- TASK GOAL -
Quote, verbatim, all material below, without pictures.

Scenes as source code:
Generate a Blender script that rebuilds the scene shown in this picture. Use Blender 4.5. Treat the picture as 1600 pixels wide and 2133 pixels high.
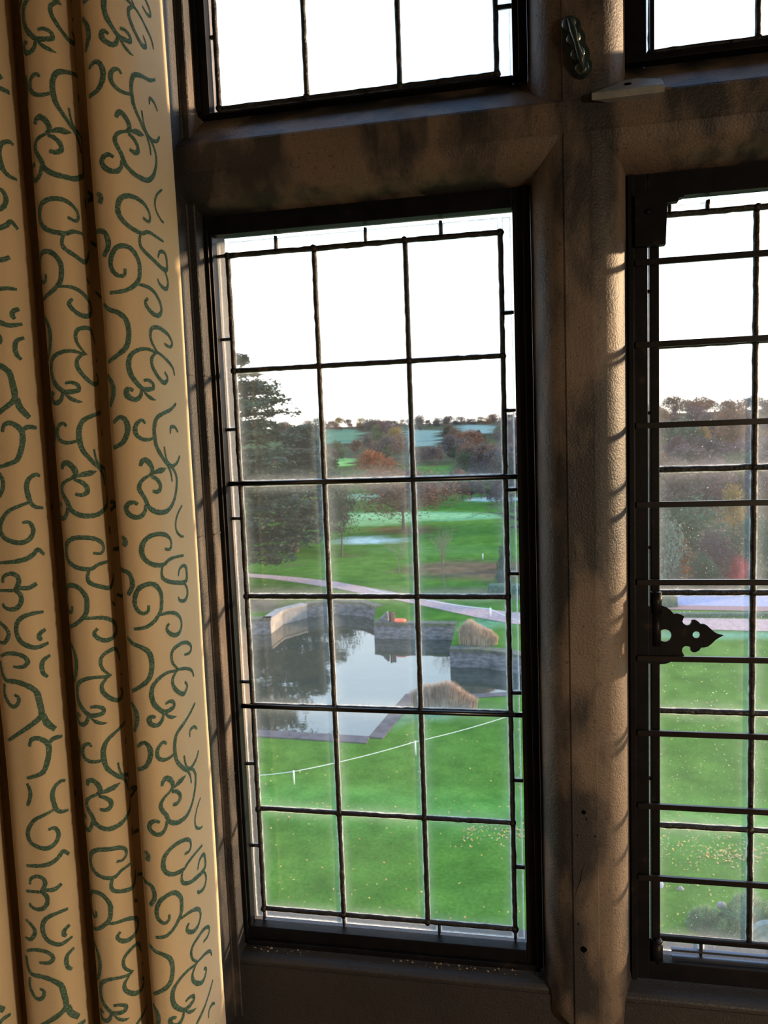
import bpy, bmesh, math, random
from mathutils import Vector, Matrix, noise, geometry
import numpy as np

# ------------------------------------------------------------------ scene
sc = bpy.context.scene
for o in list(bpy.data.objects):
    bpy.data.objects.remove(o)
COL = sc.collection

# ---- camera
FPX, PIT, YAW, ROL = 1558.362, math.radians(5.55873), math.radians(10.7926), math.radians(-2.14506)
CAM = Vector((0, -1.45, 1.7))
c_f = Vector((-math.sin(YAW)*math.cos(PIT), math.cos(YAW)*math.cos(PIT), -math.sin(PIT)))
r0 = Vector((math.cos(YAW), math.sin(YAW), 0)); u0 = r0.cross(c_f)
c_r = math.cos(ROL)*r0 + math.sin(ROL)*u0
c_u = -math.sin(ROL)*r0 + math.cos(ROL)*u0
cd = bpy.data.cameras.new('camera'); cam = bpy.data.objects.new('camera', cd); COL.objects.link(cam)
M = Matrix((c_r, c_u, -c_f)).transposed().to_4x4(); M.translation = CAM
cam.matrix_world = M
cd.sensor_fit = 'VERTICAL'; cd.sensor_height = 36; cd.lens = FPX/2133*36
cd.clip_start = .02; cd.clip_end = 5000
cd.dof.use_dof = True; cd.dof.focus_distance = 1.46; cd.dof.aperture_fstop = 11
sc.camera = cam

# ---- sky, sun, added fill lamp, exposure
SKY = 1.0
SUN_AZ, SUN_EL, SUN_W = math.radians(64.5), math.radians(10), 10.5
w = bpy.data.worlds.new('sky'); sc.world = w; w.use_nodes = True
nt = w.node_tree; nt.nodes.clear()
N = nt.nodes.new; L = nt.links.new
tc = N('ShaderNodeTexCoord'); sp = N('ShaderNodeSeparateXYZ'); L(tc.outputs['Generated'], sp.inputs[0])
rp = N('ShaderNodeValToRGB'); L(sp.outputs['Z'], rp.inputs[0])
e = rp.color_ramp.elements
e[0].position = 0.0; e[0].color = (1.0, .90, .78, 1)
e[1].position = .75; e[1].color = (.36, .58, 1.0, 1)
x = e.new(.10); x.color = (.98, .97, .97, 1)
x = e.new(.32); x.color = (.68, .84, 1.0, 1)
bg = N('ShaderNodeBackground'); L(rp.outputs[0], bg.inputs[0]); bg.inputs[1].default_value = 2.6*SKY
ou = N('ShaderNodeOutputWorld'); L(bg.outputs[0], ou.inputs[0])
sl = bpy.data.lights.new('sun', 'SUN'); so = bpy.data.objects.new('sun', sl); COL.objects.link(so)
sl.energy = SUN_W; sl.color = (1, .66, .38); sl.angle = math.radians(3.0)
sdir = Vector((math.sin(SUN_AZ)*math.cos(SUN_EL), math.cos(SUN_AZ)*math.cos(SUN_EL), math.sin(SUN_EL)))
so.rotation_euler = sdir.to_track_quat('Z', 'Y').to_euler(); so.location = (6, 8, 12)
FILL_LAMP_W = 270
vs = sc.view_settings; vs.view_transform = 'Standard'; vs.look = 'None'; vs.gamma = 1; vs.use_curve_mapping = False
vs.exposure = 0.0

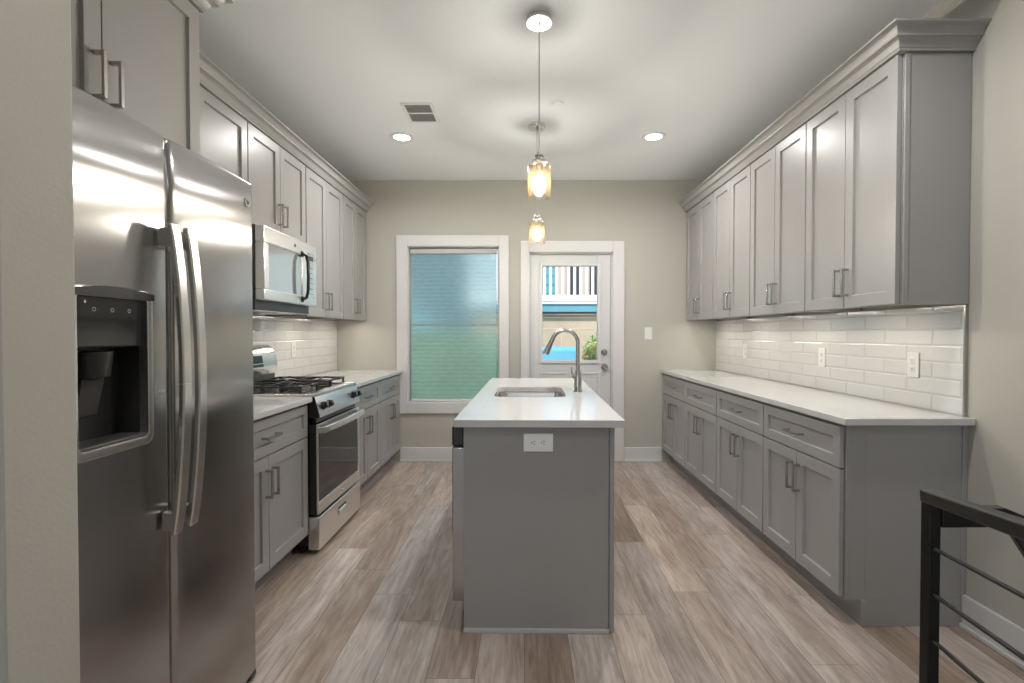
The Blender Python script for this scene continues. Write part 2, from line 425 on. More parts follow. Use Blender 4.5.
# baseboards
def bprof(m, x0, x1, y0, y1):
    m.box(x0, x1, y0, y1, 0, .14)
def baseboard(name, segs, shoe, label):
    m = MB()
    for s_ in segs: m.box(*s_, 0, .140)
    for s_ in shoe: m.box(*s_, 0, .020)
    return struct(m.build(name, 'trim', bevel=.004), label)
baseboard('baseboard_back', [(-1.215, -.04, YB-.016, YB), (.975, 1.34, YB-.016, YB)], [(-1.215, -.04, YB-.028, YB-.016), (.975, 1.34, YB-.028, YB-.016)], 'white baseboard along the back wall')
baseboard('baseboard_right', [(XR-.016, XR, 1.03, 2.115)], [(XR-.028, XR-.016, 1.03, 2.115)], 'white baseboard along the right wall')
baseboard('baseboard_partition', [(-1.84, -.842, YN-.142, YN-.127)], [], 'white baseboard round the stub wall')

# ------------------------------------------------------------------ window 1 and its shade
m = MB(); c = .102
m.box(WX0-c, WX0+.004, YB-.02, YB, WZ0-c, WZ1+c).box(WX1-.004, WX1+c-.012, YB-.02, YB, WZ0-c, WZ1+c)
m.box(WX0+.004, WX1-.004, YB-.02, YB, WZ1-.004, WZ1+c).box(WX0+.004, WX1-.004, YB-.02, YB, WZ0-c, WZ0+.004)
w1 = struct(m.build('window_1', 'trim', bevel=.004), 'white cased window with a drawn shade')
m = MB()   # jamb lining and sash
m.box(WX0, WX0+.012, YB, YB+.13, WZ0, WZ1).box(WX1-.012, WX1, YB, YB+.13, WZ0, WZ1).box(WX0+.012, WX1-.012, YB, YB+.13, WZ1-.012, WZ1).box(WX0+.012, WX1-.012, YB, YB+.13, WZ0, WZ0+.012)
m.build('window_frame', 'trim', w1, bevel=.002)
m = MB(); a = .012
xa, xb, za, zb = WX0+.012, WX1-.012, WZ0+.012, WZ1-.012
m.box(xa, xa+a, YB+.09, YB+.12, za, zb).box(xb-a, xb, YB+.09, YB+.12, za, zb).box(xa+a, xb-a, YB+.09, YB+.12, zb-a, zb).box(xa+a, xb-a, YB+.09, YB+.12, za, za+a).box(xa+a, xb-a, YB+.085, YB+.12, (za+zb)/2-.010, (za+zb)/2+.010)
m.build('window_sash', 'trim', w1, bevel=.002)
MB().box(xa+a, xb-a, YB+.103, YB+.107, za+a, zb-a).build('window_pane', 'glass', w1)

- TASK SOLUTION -
Generate a Blender script that rebuilds the scene shown in this picture. Use Blender 4.5. Treat the picture as 1600 pixels wide and 2133 pixels high.
import bpy, bmesh, math, random
from mathutils import Vector, Matrix, noise, geometry
import numpy as np

# ------------------------------------------------------------------ scene
sc = bpy.context.scene
for o in list(bpy.data.objects):
    bpy.data.objects.remove(o)
COL = sc.collection

# ---- camera
FPX, PIT, YAW, ROL = 1558.362, math.radians(5.55873), math.radians(10.7926), math.radians(-2.14506)
CAM = Vector((0, -1.45, 1.7))
c_f = Vector((-math.sin(YAW)*math.cos(PIT), math.cos(YAW)*math.cos(PIT), -math.sin(PIT)))
r0 = Vector((math.cos(YAW), math.sin(YAW), 0)); u0 = r0.cross(c_f)
c_r = math.cos(ROL)*r0 + math.sin(ROL)*u0
c_u = -math.sin(ROL)*r0 + math.cos(ROL)*u0
cd = bpy.data.cameras.new('camera'); cam = bpy.data.objects.new('camera', cd); COL.objects.link(cam)
M = Matrix((c_r, c_u, -c_f)).transposed().to_4x4(); M.translation = CAM
cam.matrix_world = M
cd.sensor_fit = 'VERTICAL'; cd.sensor_height = 36; cd.lens = FPX/2133*36
cd.clip_start = .02; cd.clip_end = 5000
cd.dof.use_dof = True; cd.dof.focus_distance = 1.46; cd.dof.aperture_fstop = 11
sc.camera = cam

# ---- sky, sun, added fill lamp, exposure
SKY = 1.0
SUN_AZ, SUN_EL, SUN_W = math.radians(64.5), math.radians(10), 10.5
w = bpy.data.worlds.new('sky'); sc.world = w; w.use_nodes = True
nt = w.node_tree; nt.nodes.clear()
N = nt.nodes.new; L = nt.links.new
tc = N('ShaderNodeTexCoord'); sp = N('ShaderNodeSeparateXYZ'); L(tc.outputs['Generated'], sp.inputs[0])
rp = N('ShaderNodeValToRGB'); L(sp.outputs['Z'], rp.inputs[0])
e = rp.color_ramp.elements
e[0].position = 0.0; e[0].color = (1.0, .90, .78, 1)
e[1].position = .75; e[1].color = (.36, .58, 1.0, 1)
x = e.new(.10); x.color = (.98, .97, .97, 1)
x = e.new(.32); x.color = (.68, .84, 1.0, 1)
bg = N('ShaderNodeBackground'); L(rp.outputs[0], bg.inputs[0]); bg.inputs[1].default_value = 2.6*SKY
ou = N('ShaderNodeOutputWorld'); L(bg.outputs[0], ou.inputs[0])
sl = bpy.data.lights.new('sun', 'SUN'); so = bpy.data.objects.new('sun', sl); COL.objects.link(so)
sl.energy = SUN_W; sl.color = (1, .66, .38); sl.angle = math.radians(3.0)
sdir = Vector((math.sin(SUN_AZ)*math.cos(SUN_EL), math.cos(SUN_AZ)*math.cos(SUN_EL), math.sin(SUN_EL)))
so.rotation_euler = sdir.to_track_quat('Z', 'Y').to_euler(); so.location = (6, 8, 12)
FILL_LAMP_W = 270
vs = sc.view_settings; vs.view_transform = 'Standard'; vs.look = 'None'; vs.gamma = 1; vs.use_curve_mapping = False
vs.exposure = 0.0

The Blender Python script for this scene continues. Write part 2, from line 425 on. More parts follow. Use Blender 4.5.
# baseboards
def bprof(m, x0, x1, y0, y1):
    m.box(x0, x1, y0, y1, 0, .14)
def baseboard(name, segs, shoe, label):
    m = MB()
    for s_ in segs: m.box(*s_, 0, .140)
    for s_ in shoe: m.box(*s_, 0, .020)
    return struct(m.build(name, 'trim', bevel=.004), label)
baseboard('baseboard_back', [(-1.215, -.04, YB-.016, YB), (.975, 1.34, YB-.016, YB)], [(-1.215, -.04, YB-.028, YB-.016), (.975, 1.34, YB-.028, YB-.016)], 'white baseboard along the back wall')
baseboard('baseboard_right', [(XR-.016, XR, 1.03, 2.115)], [(XR-.028, XR-.016, 1.03, 2.115)], 'white baseboard along the right wall')
baseboard('baseboard_partition', [(-1.84, -.842, YN-.142, YN-.127)], [], 'white baseboard round the stub wall')

# ------------------------------------------------------------------ window 1 and its shade
m = MB(); c = .102
m.box(WX0-c, WX0+.004, YB-.02, YB, WZ0-c, WZ1+c).box(WX1-.004, WX1+c-.012, YB-.02, YB, WZ0-c, WZ1+c)
m.box(WX0+.004, WX1-.004, YB-.02, YB, WZ1-.004, WZ1+c).box(WX0+.004, WX1-.004, YB-.02, YB, WZ0-c, WZ0+.004)
w1 = struct(m.build('window_1', 'trim', bevel=.004), 'white cased window with a drawn shade')
m = MB()   # jamb lining and sash
m.box(WX0, WX0+.012, YB, YB+.13, WZ0, WZ1).box(WX1-.012, WX1, YB, YB+.13, WZ0, WZ1).box(WX0+.012, WX1-.012, YB, YB+.13, WZ1-.012, WZ1).box(WX0+.012, WX1-.012, YB, YB+.13, WZ0, WZ0+.012)
m.build('window_frame', 'trim', w1, bevel=.002)
m = MB(); a = .012
xa, xb, za, zb = WX0+.012, WX1-.012, WZ0+.012, WZ1-.012
m.box(xa, xa+a, YB+.09, YB+.12, za, zb).box(xb-a, xb, YB+.09, YB+.12, za, zb).box(xa+a, xb-a, YB+.09, YB+.12, zb-a, zb).box(xa+a, xb-a, YB+.09, YB+.12, za, za+a).box(xa+a, xb-a, YB+.085, YB+.12, (za+zb)/2-.010, (za+zb)/2+.010)
m.build('window_sash', 'trim', w1, bevel=.002)
MB().box(xa+a, xb-a, YB+.103, YB+.107, za+a, zb-a).build('window_pane', 'glass', w1)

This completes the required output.